Mariolę Łabno-Flaumenhaft jako eteryczną i dziecinnie naiwną rozwódkę Milli w spektaklu „Umrzeć ze śmiechu” publiczność długo będzie pamiętać. Nietuzinkową, tragikomiczną rolą gwiazda rzeszowskiej sceny wraz z aktorską trupą przyjaciół uczciła piąte urodziny Teatru Bo Tak. Było zabawnie, było z nutką nostalgii, a tłum na premierze zapozował do wspólnego zdjęcia i spróbował absolutnie wysokokalorycznego tortu.
A mówią, że dobrych spektakli z ciekawymi rolami dla kobiet brak. Najwidoczniej nie w komediach. Sztuka współczesnego pisarza Paula Elliota pt. „Umrzeć ze śmiechu” to pod względem obsady wybitnie „damski” spektakl. Co do płci osób na widowni, ograniczeń nie ma, o czym najlepiej mogli się przekonać goście premiery, którą w piątek 12 października przygotował na gościnnej scenie Wojewódzkiego Domu Kultury w Rzeszowie – Teatr Bo Tak. Sztukę wyreżyserował Mirosław Bieliński.
Cztery przyjaciółki od 25 lat spotykają się na partyjce brydża. Lena, Milli oraz Connie to kobiety z przeszłością. Samotna matka, rozwódka i fryzjerka alkoholiczka.
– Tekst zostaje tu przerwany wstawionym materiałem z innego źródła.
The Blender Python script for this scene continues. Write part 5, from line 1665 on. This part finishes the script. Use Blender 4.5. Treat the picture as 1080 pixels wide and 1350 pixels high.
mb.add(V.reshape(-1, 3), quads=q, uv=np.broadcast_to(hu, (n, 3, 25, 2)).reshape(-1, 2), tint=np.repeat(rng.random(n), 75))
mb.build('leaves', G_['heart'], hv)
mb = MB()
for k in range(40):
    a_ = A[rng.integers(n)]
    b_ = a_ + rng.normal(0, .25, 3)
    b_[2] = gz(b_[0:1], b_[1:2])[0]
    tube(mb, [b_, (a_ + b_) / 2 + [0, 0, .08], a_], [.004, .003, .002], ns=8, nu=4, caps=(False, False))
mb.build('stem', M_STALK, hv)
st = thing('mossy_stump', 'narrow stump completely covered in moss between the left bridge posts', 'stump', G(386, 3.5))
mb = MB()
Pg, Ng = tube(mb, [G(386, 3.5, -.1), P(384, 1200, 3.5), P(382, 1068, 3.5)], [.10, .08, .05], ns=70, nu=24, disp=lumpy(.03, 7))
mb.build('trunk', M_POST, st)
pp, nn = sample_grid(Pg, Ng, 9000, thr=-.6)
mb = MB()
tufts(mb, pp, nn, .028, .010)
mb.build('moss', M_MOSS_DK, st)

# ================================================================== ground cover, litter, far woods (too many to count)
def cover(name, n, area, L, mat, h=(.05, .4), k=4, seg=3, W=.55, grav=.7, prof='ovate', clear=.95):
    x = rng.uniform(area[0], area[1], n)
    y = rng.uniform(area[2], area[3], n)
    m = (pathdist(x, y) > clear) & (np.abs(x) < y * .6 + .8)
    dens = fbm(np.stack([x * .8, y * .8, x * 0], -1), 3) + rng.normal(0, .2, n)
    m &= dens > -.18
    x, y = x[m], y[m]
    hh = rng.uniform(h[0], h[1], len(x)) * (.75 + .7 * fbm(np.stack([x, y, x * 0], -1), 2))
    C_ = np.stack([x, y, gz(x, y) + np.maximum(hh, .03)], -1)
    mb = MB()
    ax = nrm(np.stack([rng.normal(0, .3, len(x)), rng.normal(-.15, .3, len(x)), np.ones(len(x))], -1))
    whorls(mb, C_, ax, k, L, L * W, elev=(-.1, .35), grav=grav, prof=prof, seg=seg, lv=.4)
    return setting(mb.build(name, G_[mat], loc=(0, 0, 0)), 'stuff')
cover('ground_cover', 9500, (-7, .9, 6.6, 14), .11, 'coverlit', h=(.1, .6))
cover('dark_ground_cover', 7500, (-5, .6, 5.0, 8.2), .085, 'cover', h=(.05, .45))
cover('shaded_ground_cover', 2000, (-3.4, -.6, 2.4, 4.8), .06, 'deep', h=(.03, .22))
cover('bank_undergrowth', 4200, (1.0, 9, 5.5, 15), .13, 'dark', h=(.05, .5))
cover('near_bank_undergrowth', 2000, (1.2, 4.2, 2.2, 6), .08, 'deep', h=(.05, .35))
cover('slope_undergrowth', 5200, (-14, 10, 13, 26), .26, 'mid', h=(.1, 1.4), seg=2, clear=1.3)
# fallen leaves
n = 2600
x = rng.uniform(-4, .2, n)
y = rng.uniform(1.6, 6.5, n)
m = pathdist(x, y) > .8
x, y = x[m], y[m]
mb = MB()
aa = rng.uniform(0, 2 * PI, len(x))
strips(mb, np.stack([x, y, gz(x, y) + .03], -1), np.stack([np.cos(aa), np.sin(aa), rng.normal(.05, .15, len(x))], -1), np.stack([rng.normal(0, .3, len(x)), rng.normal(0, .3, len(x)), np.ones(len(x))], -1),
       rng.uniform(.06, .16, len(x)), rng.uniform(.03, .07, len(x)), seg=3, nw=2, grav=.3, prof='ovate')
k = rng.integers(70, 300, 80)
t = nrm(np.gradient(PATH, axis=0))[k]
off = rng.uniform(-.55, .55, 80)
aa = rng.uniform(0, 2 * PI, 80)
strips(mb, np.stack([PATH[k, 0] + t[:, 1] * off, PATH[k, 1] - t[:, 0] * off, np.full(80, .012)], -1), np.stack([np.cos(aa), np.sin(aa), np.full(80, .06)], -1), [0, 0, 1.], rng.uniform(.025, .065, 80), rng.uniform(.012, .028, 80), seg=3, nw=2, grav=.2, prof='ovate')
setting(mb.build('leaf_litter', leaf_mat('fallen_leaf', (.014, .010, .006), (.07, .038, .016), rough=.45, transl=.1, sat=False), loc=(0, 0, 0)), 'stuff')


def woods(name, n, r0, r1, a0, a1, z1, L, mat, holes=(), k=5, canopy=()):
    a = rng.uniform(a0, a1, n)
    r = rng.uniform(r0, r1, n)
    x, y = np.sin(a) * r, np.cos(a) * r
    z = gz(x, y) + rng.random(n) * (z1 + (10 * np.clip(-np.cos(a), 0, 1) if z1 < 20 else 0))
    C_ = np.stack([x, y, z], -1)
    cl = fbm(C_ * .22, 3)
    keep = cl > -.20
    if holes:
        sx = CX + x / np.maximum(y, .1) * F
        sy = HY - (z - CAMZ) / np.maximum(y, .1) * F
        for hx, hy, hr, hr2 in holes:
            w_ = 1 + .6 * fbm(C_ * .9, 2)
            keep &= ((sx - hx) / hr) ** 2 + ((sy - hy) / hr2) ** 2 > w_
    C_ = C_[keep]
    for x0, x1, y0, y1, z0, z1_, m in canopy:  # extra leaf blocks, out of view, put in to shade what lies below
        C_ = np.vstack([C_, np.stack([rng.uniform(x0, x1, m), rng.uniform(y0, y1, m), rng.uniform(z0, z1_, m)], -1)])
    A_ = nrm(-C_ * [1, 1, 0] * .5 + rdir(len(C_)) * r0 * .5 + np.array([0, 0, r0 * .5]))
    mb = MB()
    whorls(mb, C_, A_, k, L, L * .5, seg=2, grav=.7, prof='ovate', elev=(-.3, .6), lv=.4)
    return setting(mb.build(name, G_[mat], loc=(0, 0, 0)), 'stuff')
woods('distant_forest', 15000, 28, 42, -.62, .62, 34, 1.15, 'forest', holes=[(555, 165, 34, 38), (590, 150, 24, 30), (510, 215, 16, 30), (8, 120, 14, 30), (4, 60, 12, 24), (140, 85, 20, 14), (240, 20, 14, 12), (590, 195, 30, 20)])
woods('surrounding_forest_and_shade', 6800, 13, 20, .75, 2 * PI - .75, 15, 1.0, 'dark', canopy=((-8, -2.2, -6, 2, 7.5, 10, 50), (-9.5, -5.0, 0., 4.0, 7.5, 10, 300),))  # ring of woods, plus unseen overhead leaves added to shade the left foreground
Ta czwarta, Mary, specjalistka od żartów, właśnie wykręciła im, jak sądzą, ostatni numer – zmarła. Przyjaciółkom jest nie do śmiechu i trudno się im pogodzić się z odejściem Mary. Milli zdecydowanie zaś nie zamierza z powodu tej informacji zmieniać przyjętych od lat zwyczajów. Jadąc na brydża, wpada po Mary do zakładu pogrzebowego. Zabiera urnę z jej prochami i tak pojawia się w saloniku przyjaciół. Wywołuje to cały ciąg zabawnych sytuacji i na jaw wychodzi, że nawet skremowana Mary potrafi rozbawić towarzystwo i zostać… swatką córki Leny. Ta ambitna okularnica, której wybuchowy charakter odegrała utalentowana Natalia Zduń, najpierw rozpacza po nieudanej randce, ale potem ma okazję lepiej poznać niedoszłego adoratora. Ten jedyny mężczyzna w sztuce – na scenie przejdzie zaskakujące przeobrażenie, a grający go Mateusz Marczydło, dowiódł, że jest z niego chłopak „do tańca i do różańca”.
Na scenie królują natomiast te trzy – Mariola Łabno-Flaumenhaft (uwielbiana przez publiczność aktorka Teatru im. W. Siemaszkowej w Rzeszowie), Urszula Piwnicka (sopranistka, laureatka prestiżowych nagród muzycznych i aktorskich w Polsce i we Włoszech, na stałe współpracująca z Operą Śląską) i Barbara Szałapak (znakomita aktorka znana ze scen krakowskich teatrów). Grane przez nie przyjaciółki to typy całkiem różne – ekscentryczna Milli, rozsądna Lena i „rockendrolowa” Connie. Na scenie tworzą znakomicie uzupełniające się trio. Zabawne i wzruszające, bo przypomina publiczności o prawdziwych przyjaciołach. Tych, z którymi można „konie kraść” i dzięki którym wciąż można odnajdować w niełatwym wcale życiu chwile prawdziwej radości.
Wysmakowaną scenografię do spektaklu przygotowała Małgorzata Woźniak i Milena Tejkowska. Kostiumami zajęła się lubiana przez rzeszowskie elegantki Patrycja Hockuba-Stach, a muzyką Jakub Szturm. Choreografia i zajmujący taniec Mateusza Marczydło to dzieło Karoliny Kamińskiej.
Urodzinowa sztuka Teatru Bo Tak spodobała się. Obsypana oklaskami, kwiatami i prezentami Mariola Łabno-Flaumenhaft, nie kryła wzruszenia i widać było, że wśród rzeszowskiej publiczności czuje się równie dobrze, jak jej Milli na brydżu z przyjaciółkami.
Piąte urodziny Teatr Bo Tak świętował w odmiennym składzie niż ten, z którymi wiążą się początki i poprzednie premiery. Beata Zarembianka, która kiedyś tworzyła „botakową” scenę wspólnie z Mariolą Łabno-Falumenhaft, otwarła bowiem nowy teatr. Na bogactwo komediowego repertuar rzeszowski widz nie ma więc już powodu narzekać. „Umrzeć ze śmiechu”? To może być zabawne!